Inflationary pressures, elevated energy costs and rising interest rates across the globe are driving up supply chain costs and infuriating trade and logistics workers who are striking to make their demands heard.

In the first industrial action at German ports in decades, workers at the Port of Hamburg, Europe’s third-largest container port, went on strike over wage demands and were soon followed by workers in four other German ports. With wage negotiations breaking down over the weekend, ports are braced for protracted congestion and disruption.

Containers are also piling up in South Korean ports following an onoing strike by unionised truck drivers who are protesting against soaring fuel prices and demanding minimum pay guarantees.

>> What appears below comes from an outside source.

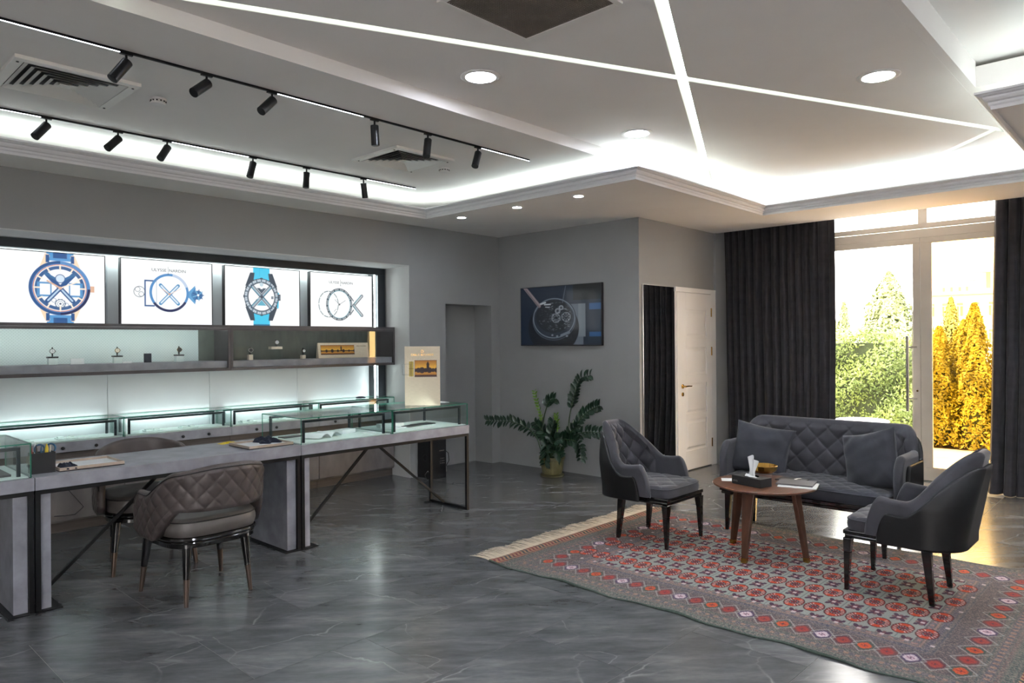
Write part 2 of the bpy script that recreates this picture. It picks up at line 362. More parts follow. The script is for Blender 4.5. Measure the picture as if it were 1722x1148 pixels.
# ------------------------------------------------------------------ the room
ZS = 2.722; ZL = 2.92; ZG = 3.0; ZR = 3.25
fb = MB().box(-2.8, 8.32, -2.8, 6.8, -.08, -.0015)
floor = struct(fb, 'floor', 'grout')
TX, TY = 1.146, .573
tile_me = MB().box(-TX / 2 + .0014, TX / 2 - .0014, -TY / 2 + .0014, TY / 2 - .0014, -.0014, 0).build('tile', 'floor')
tile_me.modifiers.clear(); first = True
for j in range(-6, 12):
    for i in range(-3, 9):
        cx = .35 + i * TX + (j % 2) * TX * .5; cy = 1.24 + TY * (j + .5)
        if cx < -2.9 or cx > 8.9 or cy < -2.6 or cy > 6.5: continue
        if cx > 8.32: continue
        if first: o = tile_me; first = False
        else: o = tile_me.copy(); COL.objects.link(o)
        o.parent = floor; o.location = (cx, cy, 0)

# walls
NX1 = 4.87                                              # right edge of the big display niche
wl = MB()
wl.box(-2.8, -.6, 6.1, 6.9, 0, 3.3); wl.box(-.6, NX1, 6.1, 6.9, 2.285, 3.3); wl.box(NX1, 5.385, 6.1, 6.9, 0, 3.3)
wl.box(5.385, 6.115, 6.1, 6.9, 1.89, 3.3); wl.box(5.385, 6.115, 6.392, 6.9, 0, 1.89); wl.box(6.115, 6.5, 6.1, 6.9, 0, 3.3)
wall_left = struct(wl, 'wall_left', 'wall')
wb = MB().box(-.6, NX1, 6.74, 6.9, 0, 2.285)
struct(wb, 'wall_niche', 'wallw')
nl = MB().box(NX1 - .006, NX1 - .0005, 6.102, 6.5, .0, 2.283).box(-.6, NX1 - .0005, 6.102, 6.5, 2.277, 2.2845)
struct(nl, 'trim_1', 'wallw')
struct(MB().box(6.25, 6.6, 4.3, 6.1, 0, 3.3).box(6.25, 8.25, 4.095, 4.3, 0, 3.3), 'wall_back', 'wall')
struct(MB().box(7.835, 8.2, 4.065, 4.095, 0, 2.94), 'trim_2', 'wall')
rw = MB().box(8.2, 8.32, 3.98, 4.09, 0, 3.3).box(8.2, 8.32, -2.8, -.6, 0, 3.3).box(8.2, 8.32, -.6, 3.98, 2.95, 3.3).box(8.2, 8.32, 3.24, 3.98, 0, 2.95)  # last stretch, hidden by the curtain, added to stop sky light leaking in
struct(rw, 'wall_right', 'wall')
struct(MB().box(-2.8, 8.32, -2.9, -2.8, 0, 3.4).box(-2.9, -2.8, -2.9, -2.2, 0, 3.4).box(-2.9, -2.8, -.4, 6.9, 0, 3.4).box(-2.9, -2.8, -2.2, -.4, 0, .5).box(-2.9, -2.8, -2.2, -.4, 2.5, 3.4), 'wall_front', 'wallw')
struct(MB().box(-2.87, -2.82, -2.2, -2.14, .5, 2.5).box(-2.87, -2.82, -.46, -.4, .5, 2.5).box(-2.87, -2.82, -1.33, -1.27, .5, 2.5).box(-2.87, -2.82, -2.14, -1.33, .5, .56).box(-2.87, -2.82, -1.27, -.46, .5, .56).box(-2.87, -2.82, -2.14, -1.33, 2.44, 2.5).box(-2.87, -2.82, -1.27, -.46, 2.44, 2.5), 'added_window_2', 'pvc')  # unseen rear window, added to let in fill light
# low soffit with the tray opening
OP = [(-2.8, 5.64), (4.73, 5.64), (4.73, 3.13), (7.02, 3.13), (7.02, .775), (4.70, .775), (4.70, -2.8)]
sf = MB()
sf.box(-2.8, 4.73, 5.64, 6.1, ZS, 2.78).box(4.73, 6.25, 3.13, 6.1, ZS, 2.78).box(6.25, 7.02, 3.13, 4.095, ZS, 2.78)
sf.box(7.02, 7.87, -2.8, 4.095, ZS, 2.78).box(4.70, 7.02, -2.8, .775, ZS, 2.78)
sf.box(7.84, 7.87, -2.8, 4.095, 2.78, 2.95)
ceiling = struct(sf, 'ceiling', 'ceil')
# upper levels
up_ = MB()
up_.box(-2.8, 5.2, 3.4, 6.1, ZL, 3.14)                   # track section
up_.box(5.2, 7.68, 3.4, 3.46, 2.78, 3.3); up_.box(5.2, 5.26, 3.46, 6.1, 2.78, 3.14)
up_.box(7.62, 7.68, .4, 3.4, 2.78, 3.3)
up_.box(-2.8, 5.2, -2.8, .95, ZR, 3.34); up_.box(-2.8, 5.2, .95, 1.0, ZG, 3.25)
up_.box(5.2, 5.26, -2.8, .5, 2.78, 3.34); up_.box(5.2, 7.62, .44, .5, 2.78, 3.2)
up_.box(-2.8, 7.68, .5, 3.46, 3.16, 3.3)
up_.box(-2.8, 8.32, -2.9, 6.9, 3.36, 3.46); up_.box(7.87, 8.25, -2.8, 4.095, 2.95, 3.0)
P(up_, 'upper_ceiling', 'ceil', ceiling)
def clip(poly, p, q, keep_left, inset):
    (x0, y0), (x1, y1) = p, q; L = math.hypot(x1 - x0, y1 - y0); nx, ny = -(y1 - y0) / L, (x1 - x0) / L
    if not keep_left: nx, ny = -nx, -ny
    f = lambda a: (a[0] - x0) * nx + (a[1] - y0) * ny - inset
    out = []
    for i in range(len(poly)):
        a, b = poly[i], poly[(i + 1) % len(poly)]; fa, fb_ = f(a), f(b)
        if fa >= 0: out.append(a)
        if (fa >= 0) != (fb_ >= 0):
            t = fa / (fa - fb_); out.append((a[0] + (b[0] - a[0]) * t, a[1] + (b[1] - a[1]) * t))
    return out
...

We look at the impact of these bottlenecks on global trade.

Sea freight market update

Demand for capacity has started to increase from China after the extended lockdowns in China, specifically in Shanghai. Many orders have been delayed because of the production delays and restrictive inland cargo movements caused by strict lockdown regulations. The ongoing truck driver strike in South Korea has also disrupted port operations and having a detrimental impact on industrial and manufacturing operations.

Fears of further strikes by port workers in Germany are adding new stresses to existing supply chain problems. A slowdown in port operations and existing trucking and rail constraints is menacing. These factors are creating additional bottlenecks and preventing cargo moving timeously. Port congestion has resulted in shipping lines either having to omit scheduled port calls or feeder shipments to alternative ports for mother vessel connections. This all transpires into extended lead times and additional costs.


Port congestion continues to hinder capacity as vessel operations are disrupted resulting in capacity either being tied up outside ports or vessel schedules being delayed and erratic. We anticipate capacity to remain under pressure due to continued disruptions across all trades as well as demand traditionally starts increasing as we approach Q3. Some shipping lines are fully booked between 4 to 6 weeks in advance.

Carrier acceptance of hazardous cargo remains challenging, and some carriers will decline acceptance of hazardous shipments. Shipping lines are generally prioritizing non-hazardous shipments and its common for shipping lines to roll hazardous bookings. Shipping lines are aware of hazardous cargo being mis-declared and severe financial penalties are being imposed for mis-declarations.

We encourage bookings to be made well in advance of the required shipment dates and factor in longer lead times.

Despite the challenging environment, we have, in general, managed to consistently secure space through our extensive global network. With our expanded global network, we have gained access to additional capacity which strengthens our service offering to our clients.

Equipment imbalance

There has been an increase in shipping lines reporting temporary equipment shortages across most trades. We anticipate that there will be more frequent cases of equipment shortages as trucking and port disruptions impede shipping lines’ ability to reposition equipment timeously to meet demand. Non-operating reefers (NOR) are good alternative option from main Far East ports, assuming cargo is suitable to be loaded in NOR’s.

Sailing schedules

Schedules across all trades into South Africa continue to be unstable. Departure and arrival delays, port omissions and rotational changes remain a common occurrence. Constant changes to schedules are a daily thing. 

Freight rates

The welcomed freight rate reductions on the Far East trade are a thing of the past unfortunately. As previously reported, rates were expected to start increasing once China emerged from lockdowns and that is precisely what has started to occur. Rates have started edging up again from May levels and we anticipate further increases through June and Q3. The rising fuel prices have also contributed to upward rate adjustments across all trades and additional surcharges increases are also being passed on by shipping lines for the USA and Europe trade routes.

SCFI (Shanghai Container Freight Index)

The below graph demonstrates the freight rate movement per TEU ex-China to South Africa

SCFI update

Air freight market update

In comparison to the sea freight market, air freight has been relatively stable with a couple of exceptions. We anticipate demand to grow across all trades as we approach Q3. Challenges with trucking services in areas such as China, USA and parts of Europe have delayed collections and added to the total lead times being increased. 


We have generally managed to secure capacity for airfreight orders. Demand is likely to increase in the coming weeks as manufacturing in China ramps up and importers convert sea freight orders to airfreight because of sea freight constraints.

Our airfreight network enables us to continue offering flexible solutions that meet our clients’ import requirements.

Transit times

Trucking shortages and handling delays have resulted in extended lead times. Transit times for hazardous cargo are longer compared to non-hazardous due to the lack of available carrier options.

We encourage you to provide your required arrival dates in advance for us to offer you optimal routings and rates to meet your requirements.

Freight rates

Airlines continue to pass on the increases in fuel price. We did see a general softening in freight rates over the past few weeks, but we anticipate rates to start increasing again as demand increases. It is still common market practice to offer spot rates with a very short validity. Collection and handling charges continue to increase which will also contribute to total freight rates increasing.

With our expanded network we are well positioned to offer a variety of options to meet our clients airfreight requirements.